How are your poppies blooming?

How are yours blooming?

Poppies are blooming in our churchyards, our communities and in our church schools one year after we planted them together to mark the start of our new diocese and the 100th anniversary of the First World War.

Pictured here are children from St John’s CE Primary Academy in Clifton, Brighouse, near Huddersfield with some of the poppies they planted together last year with their local curate, the Revd Andrew Hall.

Headteacher, Helen Lever, explained how the poppy planting inspired a wide range of activities around the themes of war and peace.

They had an artist in residence who spent a week working with the children to produce poppy art for a big public exhibition. They discovered old school logs from the war years which gave the pupils an insight into the impact the First World War had on local people – in it they read how one member of staff had two days off to say goodbye to her husband who was going away to war and how the children picked blackberries to send to Halifax.

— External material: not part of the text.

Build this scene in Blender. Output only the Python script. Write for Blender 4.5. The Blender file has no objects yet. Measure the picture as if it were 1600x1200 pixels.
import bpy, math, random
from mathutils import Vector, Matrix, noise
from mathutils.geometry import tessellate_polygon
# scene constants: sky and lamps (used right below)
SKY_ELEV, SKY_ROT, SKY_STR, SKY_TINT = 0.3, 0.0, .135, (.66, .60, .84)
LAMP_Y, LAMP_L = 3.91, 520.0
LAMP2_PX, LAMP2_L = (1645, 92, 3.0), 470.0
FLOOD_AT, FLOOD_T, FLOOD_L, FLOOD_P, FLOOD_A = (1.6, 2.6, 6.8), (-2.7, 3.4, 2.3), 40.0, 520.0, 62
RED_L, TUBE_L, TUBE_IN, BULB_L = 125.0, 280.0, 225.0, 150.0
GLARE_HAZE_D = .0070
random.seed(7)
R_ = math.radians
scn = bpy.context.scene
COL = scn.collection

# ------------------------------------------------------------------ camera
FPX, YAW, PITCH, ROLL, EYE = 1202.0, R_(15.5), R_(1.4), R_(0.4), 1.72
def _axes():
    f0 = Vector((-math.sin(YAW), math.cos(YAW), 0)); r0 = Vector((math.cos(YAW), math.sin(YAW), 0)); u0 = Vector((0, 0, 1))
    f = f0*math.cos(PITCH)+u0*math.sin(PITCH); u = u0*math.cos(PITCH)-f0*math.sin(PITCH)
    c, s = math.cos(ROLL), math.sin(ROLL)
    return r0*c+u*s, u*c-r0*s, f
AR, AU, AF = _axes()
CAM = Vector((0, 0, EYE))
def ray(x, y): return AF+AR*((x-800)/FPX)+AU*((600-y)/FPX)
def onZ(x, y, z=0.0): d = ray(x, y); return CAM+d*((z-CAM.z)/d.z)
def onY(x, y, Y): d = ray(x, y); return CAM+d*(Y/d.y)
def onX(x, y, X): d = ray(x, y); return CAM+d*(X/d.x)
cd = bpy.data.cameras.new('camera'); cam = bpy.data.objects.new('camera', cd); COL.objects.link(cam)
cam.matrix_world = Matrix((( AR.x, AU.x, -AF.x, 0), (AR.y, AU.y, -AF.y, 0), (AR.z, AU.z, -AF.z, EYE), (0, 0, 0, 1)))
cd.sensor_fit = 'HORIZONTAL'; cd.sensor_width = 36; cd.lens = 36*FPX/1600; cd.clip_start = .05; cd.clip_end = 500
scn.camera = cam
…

The headteacher at the time also noted that the school was closed for the afternoon on November 11 1918 after the Allies signed the Armistice.

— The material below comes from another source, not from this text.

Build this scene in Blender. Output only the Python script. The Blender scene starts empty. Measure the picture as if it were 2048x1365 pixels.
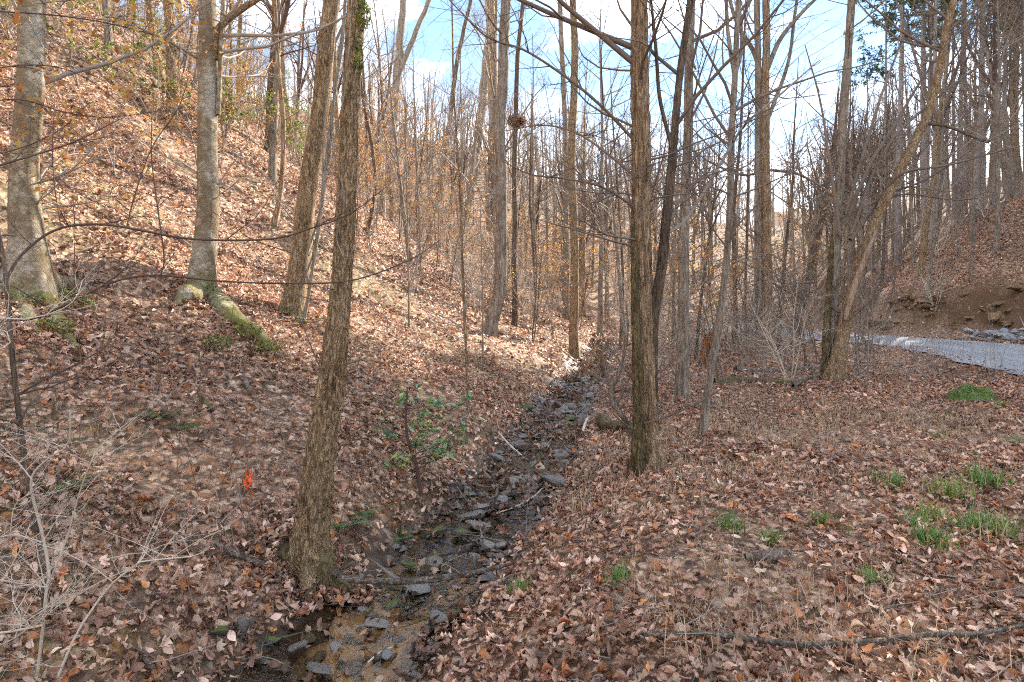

Watch out for a film telling the story of how our poppy planting inspired the children at this school released in September.





Beautiful Poppies grown by the children at Hackforth and Hornby C of E Primary School, Bedale


Pictured here are the poppies grown by pupils at Hackforth and Hornby C of E Primary School, Bedale.

Beautiful poppies grown by the children at Hackforth and Hornby C of E Primary School, Bedale.

The children spent a lot of time learning about the significance of poppies and WWI commemoration. 

In November they contributed to an exhibition to remember the Great War that was held at St Mary's Church, Hornby.

The Key Stage 2 children researched the individual soldiers remembered on the memorial there and wrote letters to them reminding them that they had not been forgotten.

The pupils also found out about the Nichols brothers who attended the school and served in the War. 

Hackforth and Hornby C of E Primary School still has the original school registers and log books from when the brothers attended, so the children were able to see the original entries for the Nichols' family being admitted to the school.

Key Stage 2 teacher, Julie Lewis, notices that being able to study local families and former pupils made real the significance of Remembrance symbolised by these poppies.